** GIVEN PROBLEM **
Please give the listing again in its entirety, exactly as written.

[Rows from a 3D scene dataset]
+--
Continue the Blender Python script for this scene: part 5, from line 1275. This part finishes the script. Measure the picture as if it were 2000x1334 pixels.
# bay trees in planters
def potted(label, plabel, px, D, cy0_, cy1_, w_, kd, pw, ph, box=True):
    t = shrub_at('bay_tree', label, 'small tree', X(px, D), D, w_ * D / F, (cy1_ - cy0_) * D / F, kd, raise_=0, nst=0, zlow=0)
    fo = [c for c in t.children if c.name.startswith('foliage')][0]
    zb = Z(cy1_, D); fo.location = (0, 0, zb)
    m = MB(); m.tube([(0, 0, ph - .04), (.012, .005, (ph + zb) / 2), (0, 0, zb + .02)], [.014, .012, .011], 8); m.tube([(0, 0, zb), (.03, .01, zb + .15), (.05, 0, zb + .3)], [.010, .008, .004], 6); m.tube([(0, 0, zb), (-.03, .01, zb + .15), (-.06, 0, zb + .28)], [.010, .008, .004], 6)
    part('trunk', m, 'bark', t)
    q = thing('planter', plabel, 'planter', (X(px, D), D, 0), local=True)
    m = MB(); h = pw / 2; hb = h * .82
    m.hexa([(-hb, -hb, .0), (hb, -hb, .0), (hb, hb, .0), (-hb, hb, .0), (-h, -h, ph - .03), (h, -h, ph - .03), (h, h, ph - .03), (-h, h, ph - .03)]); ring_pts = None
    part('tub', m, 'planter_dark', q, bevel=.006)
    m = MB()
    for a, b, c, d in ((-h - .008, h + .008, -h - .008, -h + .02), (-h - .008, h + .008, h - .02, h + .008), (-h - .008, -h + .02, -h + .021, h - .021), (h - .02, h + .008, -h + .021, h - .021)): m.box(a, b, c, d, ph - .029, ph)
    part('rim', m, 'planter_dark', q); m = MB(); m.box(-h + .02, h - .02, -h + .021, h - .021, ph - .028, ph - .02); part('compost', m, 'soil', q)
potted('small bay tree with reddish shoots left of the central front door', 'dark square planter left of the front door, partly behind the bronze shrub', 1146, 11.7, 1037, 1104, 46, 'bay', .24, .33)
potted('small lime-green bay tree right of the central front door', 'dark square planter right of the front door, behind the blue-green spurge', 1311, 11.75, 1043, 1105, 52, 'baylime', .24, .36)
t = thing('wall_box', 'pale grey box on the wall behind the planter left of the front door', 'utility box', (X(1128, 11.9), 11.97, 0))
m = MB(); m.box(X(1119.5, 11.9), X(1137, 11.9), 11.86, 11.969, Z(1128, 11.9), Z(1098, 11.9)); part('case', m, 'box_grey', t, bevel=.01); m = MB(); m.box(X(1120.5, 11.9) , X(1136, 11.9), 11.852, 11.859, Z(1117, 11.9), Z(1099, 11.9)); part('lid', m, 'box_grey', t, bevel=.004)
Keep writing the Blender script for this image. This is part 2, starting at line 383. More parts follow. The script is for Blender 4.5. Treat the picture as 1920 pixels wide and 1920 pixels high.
+--
** RESULT FOR THIS TASK **
Continue the Blender Python script for this scene: part 5, from line 1275. This part finishes the script. Measure the picture as if it were 2000x1334 pixels.
# bay trees in planters
def potted(label, plabel, px, D, cy0_, cy1_, w_, kd, pw, ph, box=True):
    t = shrub_at('bay_tree', label, 'small tree', X(px, D), D, w_ * D / F, (cy1_ - cy0_) * D / F, kd, raise_=0, nst=0, zlow=0)
    fo = [c for c in t.children if c.name.startswith('foliage')][0]
    zb = Z(cy1_, D); fo.location = (0, 0, zb)
    m = MB(); m.tube([(0, 0, ph - .04), (.012, .005, (ph + zb) / 2), (0, 0, zb + .02)], [.014, .012, .011], 8); m.tube([(0, 0, zb), (.03, .01, zb + .15), (.05, 0, zb + .3)], [.010, .008, .004], 6); m.tube([(0, 0, zb), (-.03, .01, zb + .15), (-.06, 0, zb + .28)], [.010, .008, .004], 6)
    part('trunk', m, 'bark', t)
    q = thing('planter', plabel, 'planter', (X(px, D), D, 0), local=True)
    m = MB(); h = pw / 2; hb = h * .82
    m.hexa([(-hb, -hb, .0), (hb, -hb, .0), (hb, hb, .0), (-hb, hb, .0), (-h, -h, ph - .03), (h, -h, ph - .03), (h, h, ph - .03), (-h, h, ph - .03)]); ring_pts = None
    part('tub', m, 'planter_dark', q, bevel=.006)
    m = MB()
    for a, b, c, d in ((-h - .008, h + .008, -h - .008, -h + .02), (-h - .008, h + .008, h - .02, h + .008), (-h - .008, -h + .02, -h + .021, h - .021), (h - .02, h + .008, -h + .021, h - .021)): m.box(a, b, c, d, ph - .029, ph)
    part('rim', m, 'planter_dark', q); m = MB(); m.box(-h + .02, h - .02, -h + .021, h - .021, ph - .028, ph - .02); part('compost', m, 'soil', q)
potted('small bay tree with reddish shoots left of the central front door', 'dark square planter left of the front door, partly behind the bronze shrub', 1146, 11.7, 1037, 1104, 46, 'bay', .24, .33)
potted('small lime-green bay tree right of the central front door', 'dark square planter right of the front door, behind the blue-green spurge', 1311, 11.75, 1043, 1105, 52, 'baylime', .24, .36)
t = thing('wall_box', 'pale grey box on the wall behind the planter left of the front door', 'utility box', (X(1128, 11.9), 11.97, 0))
m = MB(); m.box(X(1119.5, 11.9), X(1137, 11.9), 11.86, 11.969, Z(1128, 11.9), Z(1098, 11.9)); part('case', m, 'box_grey', t, bevel=.01); m = MB(); m.box(X(1120.5, 11.9) , X(1136, 11.9), 11.852, 11.859, Z(1117, 11.9), Z(1099, 11.9)); part('lid', m, 'box_grey', t, bevel=.004)
Keep writing the Blender script for this image. This is part 2, starting at line 383. More parts follow. The script is for Blender 4.5. Treat the picture as 1920 pixels wide and 1920 pixels high.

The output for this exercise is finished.